Tuesday, May 16, 2006

DVD Sniffing Dogs

The Sidney Morning Herald reports:

Two black Labrador dogs have become the first in the world to be trained to sniff out counterfeit DVDs.

The dogs - named Luck and Flo - have already passed their first big test. They were put to work at courier company FedEx's UK hub at Stansted in the UK where they successfully discovered DVDs in parcels and packages.


That is pretty cool except for one thing. The next line of the article -

Although none of the discs they discovered was a pirated copy, the organisations behind the trial expressed satisfaction with the results.


These dogs are being trained to sniff out pirated DVDs. Which begs the question does the content of a DVD change the smell of a DVD? If I record a video of my kids on a DVD and then copy a movie onto the exact same brand of recordable DVD will they smell different? I don't think so. However the Motion Picture Association of America (MPAA) thinks that they will.

...the dogs are expected to go back to school to learn how to differentiate pirated discs from the kosher ones.

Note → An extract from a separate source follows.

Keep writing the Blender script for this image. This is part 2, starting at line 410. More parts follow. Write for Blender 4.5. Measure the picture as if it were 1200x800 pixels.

I want to know what they told the people who's packages they opened? "Sorry our dog smelled the DVD with your presentation to the board of directors on it and we just assumed that you are a movie pirating criminal. So we tore open your box, and looked at all your stuff. Sorry about the mess. By the way, your sales predictions for the 3rd quarter of '07 are a little low. Also, about that disc with the video of your grandchildren's school play - really cute kids you have there. We made a copy and sold it to a child porn retailer, in Hong Kong, to use as stock footage."

So are recordable DVDs going to show up on Fedex's list of banned items? Will we have to sign a waiver when we send videos to grandma allowing Fedex to open and view them?

I think the message is pretty clear here. If you use recordable DVDs, the MPAA and Fed-ex assume that you are a video pirate.

If the use of DVD sniffing dogs is going to become a standard practice by shippers think we all need to buy a couple of recordable DVDs and include one in every package we ship. They are getting pretty cheap, about $0.17 each in bulk. Just include a note telling your recipient to send the same blank DVD back when they ship something to you.

The Movie studios and the MPAA keep screaming about how much money they are losing to piracy. Yet they are wasting money training dogs to try and sniff out the content of recordable DVDs. Now we get word that the studios are paying Chris Tucker 25 million to make Rush Hour 3. Now who is the criminal in that transaction?

Maybe it's not piracy that is eating into the MPAA profits. Maybe it is their own stupidity.

One last little nit to pick, the dog in the picture that accompanies this news article is not a black lab.